### EXERCISE DESCRIPTION
Starting at the line that has "The Blender Python" and stopping after the line that has "MT['rear_glass'] = glass('rear_glass', (.6, .66, .64), 1.8)", reproduce the listing below exactly; omit everything else.

### RECORDS SUPPLIED
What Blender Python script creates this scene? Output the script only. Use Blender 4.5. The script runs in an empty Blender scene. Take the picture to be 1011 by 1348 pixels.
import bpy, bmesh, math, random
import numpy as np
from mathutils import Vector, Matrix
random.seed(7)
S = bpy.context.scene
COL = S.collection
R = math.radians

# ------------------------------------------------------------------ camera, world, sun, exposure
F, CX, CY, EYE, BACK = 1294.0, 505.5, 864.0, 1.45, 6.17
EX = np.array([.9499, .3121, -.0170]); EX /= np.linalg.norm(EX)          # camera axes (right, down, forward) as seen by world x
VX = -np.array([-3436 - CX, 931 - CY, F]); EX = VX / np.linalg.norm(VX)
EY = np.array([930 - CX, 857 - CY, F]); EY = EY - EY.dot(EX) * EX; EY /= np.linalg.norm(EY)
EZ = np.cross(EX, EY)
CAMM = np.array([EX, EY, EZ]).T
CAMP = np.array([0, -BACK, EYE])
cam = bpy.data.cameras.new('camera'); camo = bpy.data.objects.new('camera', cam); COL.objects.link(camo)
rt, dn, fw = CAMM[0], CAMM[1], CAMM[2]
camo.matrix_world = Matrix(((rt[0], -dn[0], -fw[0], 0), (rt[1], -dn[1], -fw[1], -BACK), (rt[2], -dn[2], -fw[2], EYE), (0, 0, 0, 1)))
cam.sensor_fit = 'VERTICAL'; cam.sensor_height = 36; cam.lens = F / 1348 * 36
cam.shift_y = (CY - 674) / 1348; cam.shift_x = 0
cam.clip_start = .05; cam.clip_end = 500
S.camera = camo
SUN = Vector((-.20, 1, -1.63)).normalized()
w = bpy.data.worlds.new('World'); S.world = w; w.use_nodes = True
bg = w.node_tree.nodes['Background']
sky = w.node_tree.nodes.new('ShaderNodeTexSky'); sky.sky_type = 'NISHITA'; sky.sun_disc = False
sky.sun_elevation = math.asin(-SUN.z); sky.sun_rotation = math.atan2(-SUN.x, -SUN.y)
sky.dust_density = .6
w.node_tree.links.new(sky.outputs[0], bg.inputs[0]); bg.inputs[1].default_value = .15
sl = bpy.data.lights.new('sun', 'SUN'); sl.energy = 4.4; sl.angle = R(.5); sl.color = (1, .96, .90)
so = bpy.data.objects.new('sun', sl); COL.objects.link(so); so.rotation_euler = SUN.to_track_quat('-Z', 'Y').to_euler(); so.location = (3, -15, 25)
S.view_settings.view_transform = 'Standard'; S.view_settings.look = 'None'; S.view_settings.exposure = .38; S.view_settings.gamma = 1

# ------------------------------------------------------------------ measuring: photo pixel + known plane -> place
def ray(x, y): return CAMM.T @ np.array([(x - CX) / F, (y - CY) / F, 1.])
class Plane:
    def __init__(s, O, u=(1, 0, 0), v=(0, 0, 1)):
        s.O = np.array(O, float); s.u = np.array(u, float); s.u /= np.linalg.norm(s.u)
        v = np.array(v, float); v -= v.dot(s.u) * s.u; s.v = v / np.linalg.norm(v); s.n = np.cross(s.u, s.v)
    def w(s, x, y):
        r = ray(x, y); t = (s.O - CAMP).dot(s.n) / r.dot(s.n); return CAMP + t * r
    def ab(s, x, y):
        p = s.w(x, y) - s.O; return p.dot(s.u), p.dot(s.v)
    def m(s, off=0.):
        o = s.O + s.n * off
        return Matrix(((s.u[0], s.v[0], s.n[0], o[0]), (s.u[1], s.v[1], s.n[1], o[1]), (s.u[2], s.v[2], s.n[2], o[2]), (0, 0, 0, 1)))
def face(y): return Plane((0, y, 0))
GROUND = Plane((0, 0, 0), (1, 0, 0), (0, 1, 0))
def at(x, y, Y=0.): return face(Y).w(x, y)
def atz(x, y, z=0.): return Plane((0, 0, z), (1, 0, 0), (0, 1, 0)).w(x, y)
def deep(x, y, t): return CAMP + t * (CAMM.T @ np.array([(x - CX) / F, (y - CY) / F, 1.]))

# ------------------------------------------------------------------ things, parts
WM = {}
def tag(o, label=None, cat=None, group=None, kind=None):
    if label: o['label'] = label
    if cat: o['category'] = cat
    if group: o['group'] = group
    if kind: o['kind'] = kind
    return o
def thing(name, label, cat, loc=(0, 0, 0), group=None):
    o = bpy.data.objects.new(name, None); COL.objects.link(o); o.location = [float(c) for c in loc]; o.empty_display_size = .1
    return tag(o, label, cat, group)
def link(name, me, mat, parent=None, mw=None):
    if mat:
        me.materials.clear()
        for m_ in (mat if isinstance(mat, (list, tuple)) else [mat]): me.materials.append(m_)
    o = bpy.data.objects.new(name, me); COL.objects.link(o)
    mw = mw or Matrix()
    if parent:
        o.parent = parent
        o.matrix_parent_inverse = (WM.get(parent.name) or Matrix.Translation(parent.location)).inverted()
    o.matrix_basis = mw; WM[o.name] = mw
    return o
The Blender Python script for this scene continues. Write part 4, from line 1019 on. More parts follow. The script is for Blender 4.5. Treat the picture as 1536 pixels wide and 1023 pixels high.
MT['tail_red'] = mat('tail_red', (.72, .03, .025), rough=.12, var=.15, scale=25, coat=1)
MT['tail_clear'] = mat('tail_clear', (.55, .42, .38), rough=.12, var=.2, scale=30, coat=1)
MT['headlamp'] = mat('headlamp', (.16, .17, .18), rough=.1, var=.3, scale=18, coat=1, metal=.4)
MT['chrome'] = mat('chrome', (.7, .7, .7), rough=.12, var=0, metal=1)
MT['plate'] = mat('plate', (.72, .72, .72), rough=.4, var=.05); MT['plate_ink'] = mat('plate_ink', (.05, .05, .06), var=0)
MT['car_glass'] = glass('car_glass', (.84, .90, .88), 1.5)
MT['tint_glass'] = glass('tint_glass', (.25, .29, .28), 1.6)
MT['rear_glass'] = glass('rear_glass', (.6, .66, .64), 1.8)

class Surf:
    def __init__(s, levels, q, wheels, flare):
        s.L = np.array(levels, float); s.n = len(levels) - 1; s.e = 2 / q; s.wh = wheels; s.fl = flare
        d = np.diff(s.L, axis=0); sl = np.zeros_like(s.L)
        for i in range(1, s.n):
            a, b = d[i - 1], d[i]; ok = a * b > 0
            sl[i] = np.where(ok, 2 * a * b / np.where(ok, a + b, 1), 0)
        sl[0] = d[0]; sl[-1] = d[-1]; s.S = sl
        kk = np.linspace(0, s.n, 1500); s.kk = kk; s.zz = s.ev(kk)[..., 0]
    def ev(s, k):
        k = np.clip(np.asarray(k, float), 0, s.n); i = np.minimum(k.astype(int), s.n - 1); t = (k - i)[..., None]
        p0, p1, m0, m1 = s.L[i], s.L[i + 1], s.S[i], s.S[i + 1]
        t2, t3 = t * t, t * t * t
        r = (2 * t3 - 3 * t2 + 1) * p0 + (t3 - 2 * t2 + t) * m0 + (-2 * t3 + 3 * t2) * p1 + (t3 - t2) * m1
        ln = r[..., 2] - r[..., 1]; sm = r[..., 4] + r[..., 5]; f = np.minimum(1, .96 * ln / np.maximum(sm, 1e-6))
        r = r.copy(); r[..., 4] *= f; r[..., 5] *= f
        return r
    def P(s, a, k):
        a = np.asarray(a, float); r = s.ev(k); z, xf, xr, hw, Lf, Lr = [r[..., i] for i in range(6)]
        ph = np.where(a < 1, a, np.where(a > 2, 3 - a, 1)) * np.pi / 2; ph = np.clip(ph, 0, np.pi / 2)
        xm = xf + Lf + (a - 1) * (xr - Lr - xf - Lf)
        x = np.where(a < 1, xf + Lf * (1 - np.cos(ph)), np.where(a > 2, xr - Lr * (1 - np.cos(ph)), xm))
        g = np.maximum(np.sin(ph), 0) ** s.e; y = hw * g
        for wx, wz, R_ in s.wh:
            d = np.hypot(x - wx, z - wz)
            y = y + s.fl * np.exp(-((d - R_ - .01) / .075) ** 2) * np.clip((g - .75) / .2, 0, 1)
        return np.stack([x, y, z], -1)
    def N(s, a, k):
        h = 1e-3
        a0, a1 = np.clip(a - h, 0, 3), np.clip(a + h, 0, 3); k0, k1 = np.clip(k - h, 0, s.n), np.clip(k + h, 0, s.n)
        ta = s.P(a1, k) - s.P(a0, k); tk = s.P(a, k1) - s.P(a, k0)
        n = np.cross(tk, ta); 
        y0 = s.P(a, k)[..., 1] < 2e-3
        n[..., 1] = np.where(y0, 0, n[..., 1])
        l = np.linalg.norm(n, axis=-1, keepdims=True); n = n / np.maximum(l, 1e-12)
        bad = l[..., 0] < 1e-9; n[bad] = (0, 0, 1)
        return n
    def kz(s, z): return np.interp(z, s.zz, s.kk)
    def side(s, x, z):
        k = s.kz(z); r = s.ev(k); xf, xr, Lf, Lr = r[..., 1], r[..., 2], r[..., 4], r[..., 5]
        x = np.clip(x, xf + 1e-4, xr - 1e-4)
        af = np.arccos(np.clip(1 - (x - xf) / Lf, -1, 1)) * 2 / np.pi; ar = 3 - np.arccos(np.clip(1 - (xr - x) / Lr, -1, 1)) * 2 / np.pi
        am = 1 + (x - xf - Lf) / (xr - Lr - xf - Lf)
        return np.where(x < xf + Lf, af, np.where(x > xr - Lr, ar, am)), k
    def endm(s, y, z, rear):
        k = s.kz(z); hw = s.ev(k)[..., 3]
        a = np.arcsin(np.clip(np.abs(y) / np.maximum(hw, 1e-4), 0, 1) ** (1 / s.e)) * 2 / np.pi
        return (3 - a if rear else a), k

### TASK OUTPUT
The Blender Python script for this scene continues. Write part 4, from line 1019 on. More parts follow. The script is for Blender 4.5. Treat the picture as 1536 pixels wide and 1023 pixels high.
MT['tail_red'] = mat('tail_red', (.72, .03, .025), rough=.12, var=.15, scale=25, coat=1)
MT['tail_clear'] = mat('tail_clear', (.55, .42, .38), rough=.12, var=.2, scale=30, coat=1)
MT['headlamp'] = mat('headlamp', (.16, .17, .18), rough=.1, var=.3, scale=18, coat=1, metal=.4)
MT['chrome'] = mat('chrome', (.7, .7, .7), rough=.12, var=0, metal=1)
MT['plate'] = mat('plate', (.72, .72, .72), rough=.4, var=.05); MT['plate_ink'] = mat('plate_ink', (.05, .05, .06), var=0)
MT['car_glass'] = glass('car_glass', (.84, .90, .88), 1.5)
MT['tint_glass'] = glass('tint_glass', (.25, .29, .28), 1.6)
MT['rear_glass'] = glass('rear_glass', (.6, .66, .64), 1.8)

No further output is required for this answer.